During the Ming and Qing Dynasties (1368-1912) in China, Huai’an City in Jiangsu Province was the hub of caoyun (a professional form of grain transport by water in ancient China) on the Beijing-Hangzhou Grand Canal, and, as a result, witnessed the hustle and bustle of commercial prosperity. Today’s Huai’an well preserves its history of grain transport as well as related cultural relics and historic sites, which become an important part of its modern urban society.

Situated at the north-central Jiangsu Province, Huai’an is historically renowned as one of the four major cities along the canal, together with Yangzhou, Suzhou, and Hangzhou. A realm of natural wonders and home to many famed figures, it is a place that boasts a distinctive geography and rich cultural heritage.

Caoyun is a professional form of grain transport system by water in ancient China (the Beijing-Hangzhou Grand Canal was the most important waterway for transporting grain).

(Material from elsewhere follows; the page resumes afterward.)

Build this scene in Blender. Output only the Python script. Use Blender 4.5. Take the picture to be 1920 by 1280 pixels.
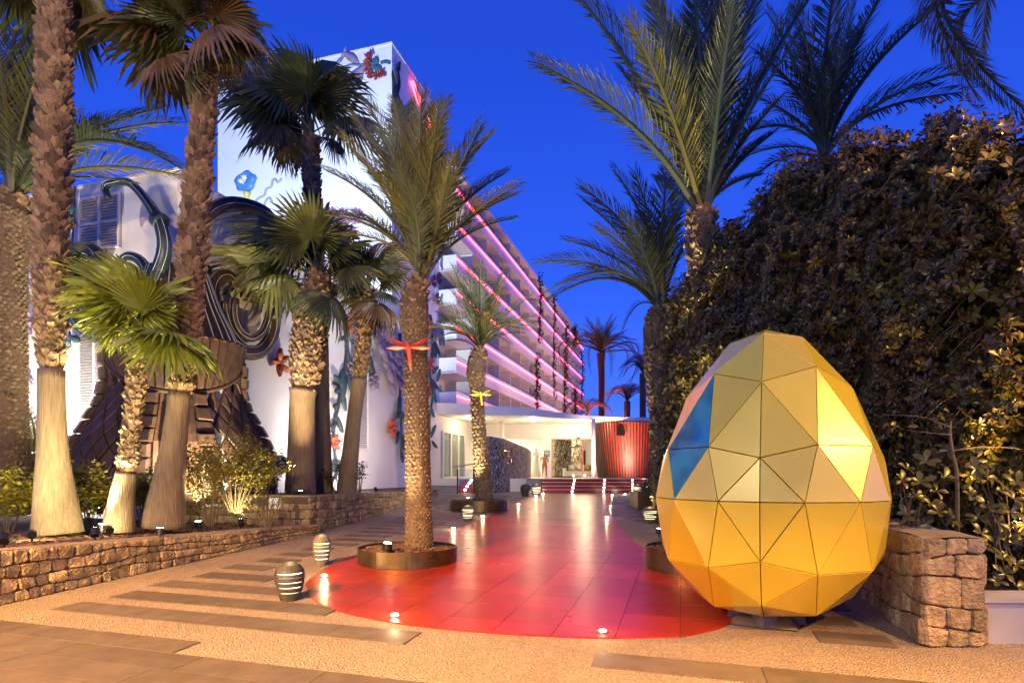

Government grain was collected from different regions and shipped to the capital of Beijing along the canal. As one could imagine, if there were no canal or grain shipments, but only human and animal transport, all the government grain would have been consumed by the carriers along their way to the destination. The culture of grain transport plays an important role in the history of Huai’an. During the Ming and Qing Dynasties, the office of the Government-General of Grain Transport was located in Huai’an, which was the center of grain transport command, grain shipbuilding, and regional distribution of salt. Showcasing a history of thousands of years of grain transport, the China Water Transport Museum, Huai’an Government Office, and Zhenhuai Tower stand as the remaining relics to remind us of the memories of this city.